City Journal has a new piece this week entitled, "The Future of Conservative Books," about the rise of conservative presses and how the liberal publishing industry tries to keep 'em down, though a few of them are big time money makers.
Basically, it's the story of what happens with every group that is discriminated against: they form their own clubs, which kick butt, and then gain gradual acceptance in the mainstream culture.
Alas. What's a conservative/libertarian/Straussian/classical liberal to do?
Off to the blogosphere, children!
Here's the paragraph that mentions our man, Dr. Charles Kesler, but they misspell his name.
Even mainstream houses produced the occasional conservative title. In 1988, to take the most famous example, Simon and Schuster paid little-known University of Chicago professor Allan Bloom a modest $10,000 advance and got a surprise monster bestseller, The Closing of the American Mind. “Dick Snyder was running S. and S. back then, and he really did believe in the free market of ideas,” remembers Bob Asahina, who edited the book. “I was pretty much free to acquire anyone I wanted.” Brad Miner, who would go on to work at National Review and run the conservative book club American Compass, says that Harper and Row hired him in 1984 in part because he was a conservative. “I brought them books by Bill Buckley and Charles Kessler,” he recalls, “and also Sidney Hook, who was hardly a conservative but felt like one to the lefties at Harper. But of course they were names. Every time I brought up someone they hadn’t heard of, they would say, ‘No, Brad, we want to do conservative books, just not this one.’ There really was no conception of the size of the potential market, or what the country was like. It was like the famous Steinberg drawing with New York as the center of the world, that odd liberal version of reality.”Anyone else want to comment on how City Journal of all places misspelled Dr. Kesler's name? Sigh.
Fortunately, our friends at The Corner spelled Dr. Kesler's name right when they published a review of Keeping the Tablets. I quote their awesomeness here.
We've Been Keeping the Tablets For You [NR Staff]
This big (469 pages), beautiful 1988 hardcover collection - edited by Bill Buckley and Charles Kesler - is as important now as when it was first published. Brimming with seminal essays on conservatism, freedom, tradition, government, spirituality, and much more, and featuring contributions by giants such as Frank Meyer, Harry Jaffa, Milton Friedman, Russell Kirk, Friedrich Hayek, Leo Strauss, James Burnham, George Will, and Gerhart Niemeyer, Keeping the Tablets should be in every conservative’s library. As with other recent book sales here, we have several boxes that were once part of Bill Buckley’s private collection, and are now making their contents available. The hardcover edition of Keeping the Tablets sells in used-book stores for up to $100 - our copies are in excellent shape and available for $30 (which includes shipping and handling). Order here.

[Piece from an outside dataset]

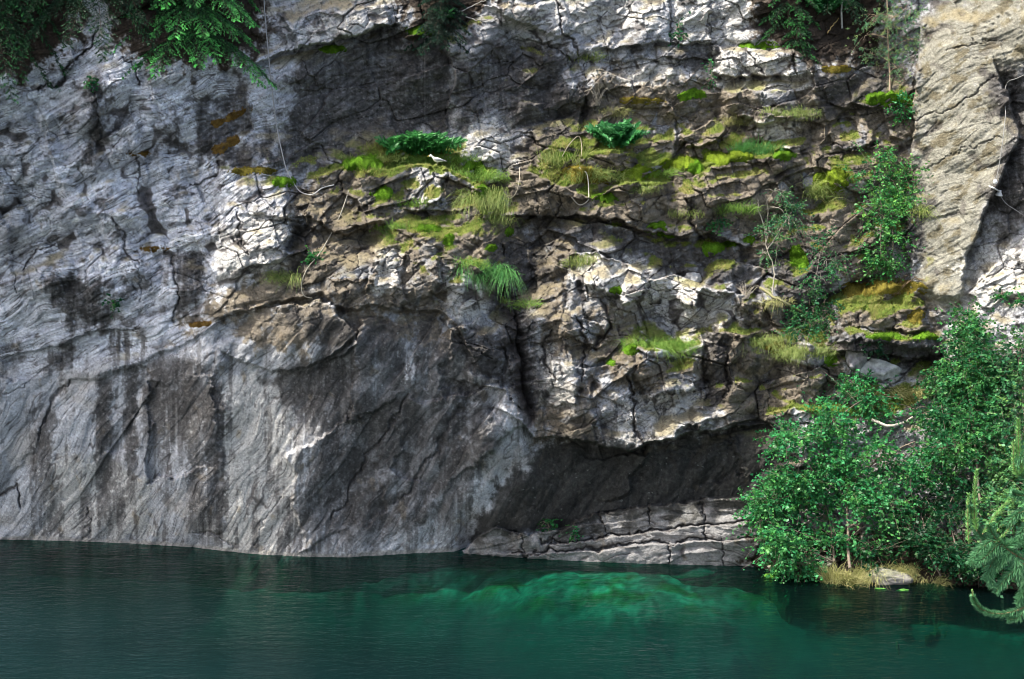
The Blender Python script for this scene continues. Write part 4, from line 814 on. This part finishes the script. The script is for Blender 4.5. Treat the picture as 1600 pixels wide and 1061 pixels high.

By the way, you should find of interest what George Nash had to say about Keeping the Tablets in 1988 in National Review:
At this critical juncture in the nation's political and intellectual journey, it is singularly fitting that William F. Buckley Jr. has compiled an anthology of modern American conservative thought, with the able assistance of Charles R. Kesler, a frequent contributor to National Review. Although officially a revised edition of American Conservative Thought in the Twentieth Century (published in 1970), the volume at hand is essentially new. Less than one-third of the material appearing in the 1970 edition is reprinted here, enabling the editors to assemble a fresh, updated, and, in Kesler's words, "representative selection of the best of American conservative thought."
Usually, when one inspects an anthology, a few of its components seem marginal. Not here: every one of this hefty volume's 26 selections truly belongs. Here one finds seminal essays and excerpts from books by such luminaries of the post-1945 conservative renaissance as Richard Weaver, Friedrich Hayek, James Burnham, Milton Friedman, and Russell Kirk. Here, too, are generous samplings from some of the Right's leading political philosophers (Strauss, Voegelin, Kendall, and Jaffa, among others), as well as such influential younger thinkers as Charles Murray, Thomas Sowell, and George Will. The neoconservative impulse is represented by Norman Podhoretz and Jeane Kirkpatrick. . . . And topping off the confection are sublime and moving contributions by Whittaker Chambers and Albert Jay Nock.
Reading this impressive collection prompts many thoughts. First, one is struck anew by the philosophic introspection, literary breadth, and historical learning of most of the contributors. As their frequent and unforced allusions to ancient and modern figures attest, these are individuals who are genuinely at home in Western civilization. For them our heritage matters; it can teach. One wonders whether an anthology of modern liberal thought would disclose the same attributes in such abundance.